Exercise data:
## Begin

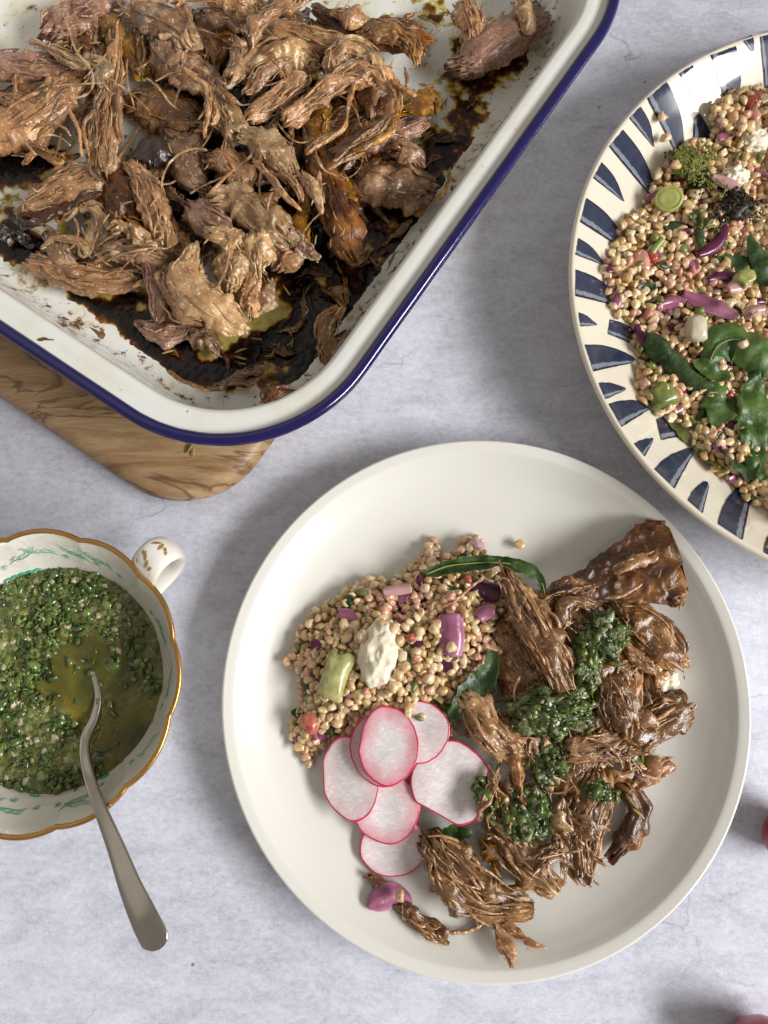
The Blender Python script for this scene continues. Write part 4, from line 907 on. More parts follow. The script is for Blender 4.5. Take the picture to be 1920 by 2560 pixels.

## End
## Begin

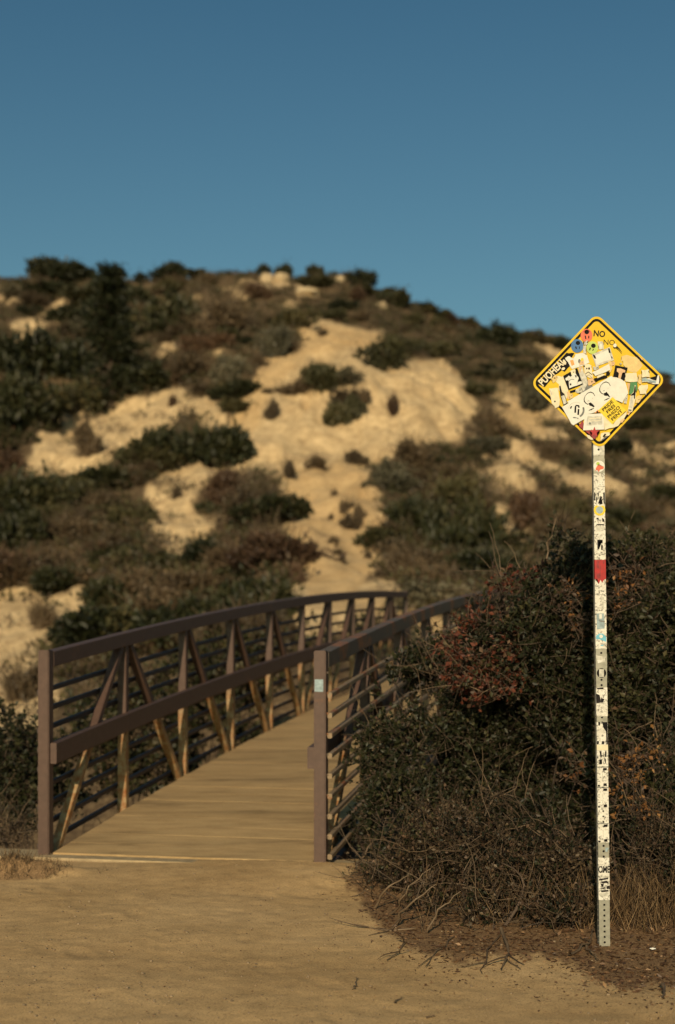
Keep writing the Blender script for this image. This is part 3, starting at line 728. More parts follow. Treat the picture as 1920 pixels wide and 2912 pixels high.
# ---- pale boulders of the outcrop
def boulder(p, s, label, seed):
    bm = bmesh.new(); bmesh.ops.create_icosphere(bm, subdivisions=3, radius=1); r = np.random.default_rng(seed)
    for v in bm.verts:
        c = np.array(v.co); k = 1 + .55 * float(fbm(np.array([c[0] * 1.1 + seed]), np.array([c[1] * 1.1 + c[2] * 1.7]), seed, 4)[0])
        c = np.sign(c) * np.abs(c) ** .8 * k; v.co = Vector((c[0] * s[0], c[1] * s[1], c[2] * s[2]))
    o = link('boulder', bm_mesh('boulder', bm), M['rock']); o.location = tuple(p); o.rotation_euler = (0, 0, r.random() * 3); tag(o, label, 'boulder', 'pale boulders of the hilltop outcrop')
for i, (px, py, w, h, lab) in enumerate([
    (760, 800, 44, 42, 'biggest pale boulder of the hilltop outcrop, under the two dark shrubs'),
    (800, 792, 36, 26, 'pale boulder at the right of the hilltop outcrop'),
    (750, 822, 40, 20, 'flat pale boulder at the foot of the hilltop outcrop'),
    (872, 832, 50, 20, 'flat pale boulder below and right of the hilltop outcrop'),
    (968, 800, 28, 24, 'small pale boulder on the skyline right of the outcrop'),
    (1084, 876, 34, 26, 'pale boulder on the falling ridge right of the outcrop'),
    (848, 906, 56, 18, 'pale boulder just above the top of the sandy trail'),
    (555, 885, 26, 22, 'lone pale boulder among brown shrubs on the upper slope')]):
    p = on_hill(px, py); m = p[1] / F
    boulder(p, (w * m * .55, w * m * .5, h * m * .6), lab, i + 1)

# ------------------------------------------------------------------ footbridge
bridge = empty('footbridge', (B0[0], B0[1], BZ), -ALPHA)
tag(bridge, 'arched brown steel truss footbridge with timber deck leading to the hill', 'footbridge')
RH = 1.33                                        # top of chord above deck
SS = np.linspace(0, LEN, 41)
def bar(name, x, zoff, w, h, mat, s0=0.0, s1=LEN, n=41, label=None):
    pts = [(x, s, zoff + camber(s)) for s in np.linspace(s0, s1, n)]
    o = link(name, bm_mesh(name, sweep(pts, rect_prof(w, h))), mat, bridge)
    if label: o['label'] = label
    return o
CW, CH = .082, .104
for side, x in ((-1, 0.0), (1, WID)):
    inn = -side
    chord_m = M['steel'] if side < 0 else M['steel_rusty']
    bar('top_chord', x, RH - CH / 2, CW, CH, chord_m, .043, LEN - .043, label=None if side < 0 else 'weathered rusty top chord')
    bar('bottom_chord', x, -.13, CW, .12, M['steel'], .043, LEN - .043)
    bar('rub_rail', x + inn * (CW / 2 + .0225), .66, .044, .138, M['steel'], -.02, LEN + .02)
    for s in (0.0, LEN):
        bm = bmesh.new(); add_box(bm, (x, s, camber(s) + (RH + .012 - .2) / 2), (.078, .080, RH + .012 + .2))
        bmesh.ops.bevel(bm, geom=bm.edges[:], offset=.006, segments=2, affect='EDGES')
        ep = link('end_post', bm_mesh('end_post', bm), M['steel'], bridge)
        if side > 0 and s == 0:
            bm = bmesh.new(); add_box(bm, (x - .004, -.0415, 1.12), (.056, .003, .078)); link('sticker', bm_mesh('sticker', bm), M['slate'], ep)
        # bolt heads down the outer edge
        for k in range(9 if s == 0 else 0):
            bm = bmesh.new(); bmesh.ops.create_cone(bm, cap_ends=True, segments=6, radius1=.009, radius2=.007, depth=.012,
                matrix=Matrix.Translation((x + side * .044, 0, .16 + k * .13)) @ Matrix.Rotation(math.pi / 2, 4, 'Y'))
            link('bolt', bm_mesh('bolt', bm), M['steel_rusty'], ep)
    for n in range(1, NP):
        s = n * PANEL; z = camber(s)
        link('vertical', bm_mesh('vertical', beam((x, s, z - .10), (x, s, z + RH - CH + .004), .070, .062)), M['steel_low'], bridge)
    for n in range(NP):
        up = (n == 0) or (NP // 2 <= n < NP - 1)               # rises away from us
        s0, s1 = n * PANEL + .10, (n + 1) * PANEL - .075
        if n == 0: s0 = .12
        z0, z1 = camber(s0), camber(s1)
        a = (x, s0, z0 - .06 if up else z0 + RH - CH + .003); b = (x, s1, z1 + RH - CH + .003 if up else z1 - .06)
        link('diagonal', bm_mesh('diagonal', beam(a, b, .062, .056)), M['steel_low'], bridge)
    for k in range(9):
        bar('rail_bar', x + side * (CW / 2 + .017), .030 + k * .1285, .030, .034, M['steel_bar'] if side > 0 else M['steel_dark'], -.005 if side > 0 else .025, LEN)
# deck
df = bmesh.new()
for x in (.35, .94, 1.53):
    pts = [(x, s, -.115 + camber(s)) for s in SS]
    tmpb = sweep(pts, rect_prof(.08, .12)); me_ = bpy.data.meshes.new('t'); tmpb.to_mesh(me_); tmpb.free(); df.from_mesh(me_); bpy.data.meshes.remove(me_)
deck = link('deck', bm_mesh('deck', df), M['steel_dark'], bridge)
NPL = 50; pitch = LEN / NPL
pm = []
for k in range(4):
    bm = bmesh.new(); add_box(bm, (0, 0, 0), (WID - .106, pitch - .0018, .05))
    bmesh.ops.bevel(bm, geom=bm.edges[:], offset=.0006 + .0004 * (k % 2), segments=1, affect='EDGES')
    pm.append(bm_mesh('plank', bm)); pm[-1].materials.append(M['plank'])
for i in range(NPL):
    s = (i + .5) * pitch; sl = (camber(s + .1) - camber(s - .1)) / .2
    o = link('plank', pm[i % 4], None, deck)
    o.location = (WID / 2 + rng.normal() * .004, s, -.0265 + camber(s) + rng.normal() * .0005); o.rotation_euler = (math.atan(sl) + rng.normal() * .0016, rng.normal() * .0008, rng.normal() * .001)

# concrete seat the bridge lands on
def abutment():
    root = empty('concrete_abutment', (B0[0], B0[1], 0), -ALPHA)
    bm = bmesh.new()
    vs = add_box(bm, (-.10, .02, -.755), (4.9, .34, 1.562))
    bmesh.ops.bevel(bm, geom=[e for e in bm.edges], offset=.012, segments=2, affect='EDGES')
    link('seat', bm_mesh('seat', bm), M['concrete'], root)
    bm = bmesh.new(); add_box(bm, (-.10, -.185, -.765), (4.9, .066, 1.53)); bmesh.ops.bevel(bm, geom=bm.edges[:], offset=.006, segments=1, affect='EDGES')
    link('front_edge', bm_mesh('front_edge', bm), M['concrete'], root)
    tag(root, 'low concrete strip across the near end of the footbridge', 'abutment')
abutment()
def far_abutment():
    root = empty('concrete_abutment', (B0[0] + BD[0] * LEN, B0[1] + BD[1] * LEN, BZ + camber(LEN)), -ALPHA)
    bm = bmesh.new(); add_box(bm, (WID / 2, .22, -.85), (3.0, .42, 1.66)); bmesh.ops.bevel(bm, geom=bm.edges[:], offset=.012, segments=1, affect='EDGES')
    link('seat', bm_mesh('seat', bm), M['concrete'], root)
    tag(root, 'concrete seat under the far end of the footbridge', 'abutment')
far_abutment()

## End
## Begin

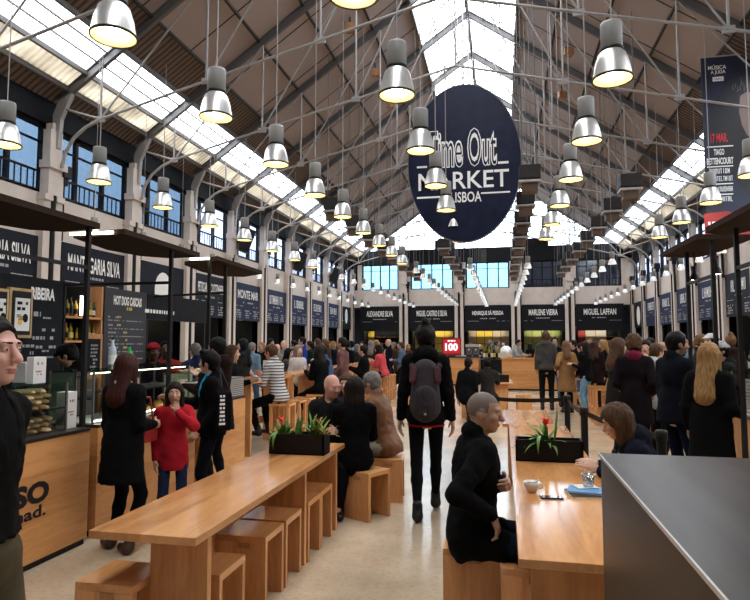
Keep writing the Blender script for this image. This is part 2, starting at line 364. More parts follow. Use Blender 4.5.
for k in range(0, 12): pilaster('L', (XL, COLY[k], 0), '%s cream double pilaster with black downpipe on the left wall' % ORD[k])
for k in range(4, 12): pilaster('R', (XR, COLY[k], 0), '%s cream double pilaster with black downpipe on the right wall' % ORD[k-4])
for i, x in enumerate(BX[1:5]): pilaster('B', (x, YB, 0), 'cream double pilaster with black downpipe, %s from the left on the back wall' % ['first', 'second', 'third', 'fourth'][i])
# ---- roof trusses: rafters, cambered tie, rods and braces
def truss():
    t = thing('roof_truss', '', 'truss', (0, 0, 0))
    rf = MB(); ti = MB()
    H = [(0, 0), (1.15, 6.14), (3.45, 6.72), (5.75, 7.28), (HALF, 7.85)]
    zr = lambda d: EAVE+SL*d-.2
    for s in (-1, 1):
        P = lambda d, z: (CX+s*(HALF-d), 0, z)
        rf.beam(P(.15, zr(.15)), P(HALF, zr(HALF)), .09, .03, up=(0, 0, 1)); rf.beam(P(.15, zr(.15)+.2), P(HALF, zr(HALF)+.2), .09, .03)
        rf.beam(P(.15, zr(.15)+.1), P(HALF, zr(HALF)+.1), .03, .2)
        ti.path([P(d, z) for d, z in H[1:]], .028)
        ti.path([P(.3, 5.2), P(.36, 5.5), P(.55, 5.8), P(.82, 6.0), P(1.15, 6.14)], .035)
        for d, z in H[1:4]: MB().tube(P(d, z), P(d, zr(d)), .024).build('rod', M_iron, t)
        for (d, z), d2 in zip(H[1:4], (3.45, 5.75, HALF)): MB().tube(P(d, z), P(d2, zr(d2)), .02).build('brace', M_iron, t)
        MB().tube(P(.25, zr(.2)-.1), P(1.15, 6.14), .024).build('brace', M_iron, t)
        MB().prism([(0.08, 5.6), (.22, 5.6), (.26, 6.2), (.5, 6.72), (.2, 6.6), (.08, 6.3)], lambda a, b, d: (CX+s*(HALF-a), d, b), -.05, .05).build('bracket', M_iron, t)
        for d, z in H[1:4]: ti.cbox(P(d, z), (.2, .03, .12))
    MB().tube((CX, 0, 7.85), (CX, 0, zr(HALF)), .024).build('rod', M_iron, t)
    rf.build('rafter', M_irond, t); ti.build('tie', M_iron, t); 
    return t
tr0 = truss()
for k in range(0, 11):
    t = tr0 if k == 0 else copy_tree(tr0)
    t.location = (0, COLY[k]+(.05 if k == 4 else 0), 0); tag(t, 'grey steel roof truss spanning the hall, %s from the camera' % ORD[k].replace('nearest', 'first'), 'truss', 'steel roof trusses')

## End

Objective:
Copy each line containing the word "this" from the data.

Correct result:
The Blender Python script for this scene continues. Write part 4, from line 907 on. More parts follow. The script is for Blender 4.5. Take the picture to be 1920 by 2560 pixels.
Keep writing the Blender script for this image. This is part 3, starting at line 728. More parts follow. Treat the picture as 1920 pixels wide and 2912 pixels high.
Keep writing the Blender script for this image. This is part 2, starting at line 364. More parts follow. Use Blender 4.5.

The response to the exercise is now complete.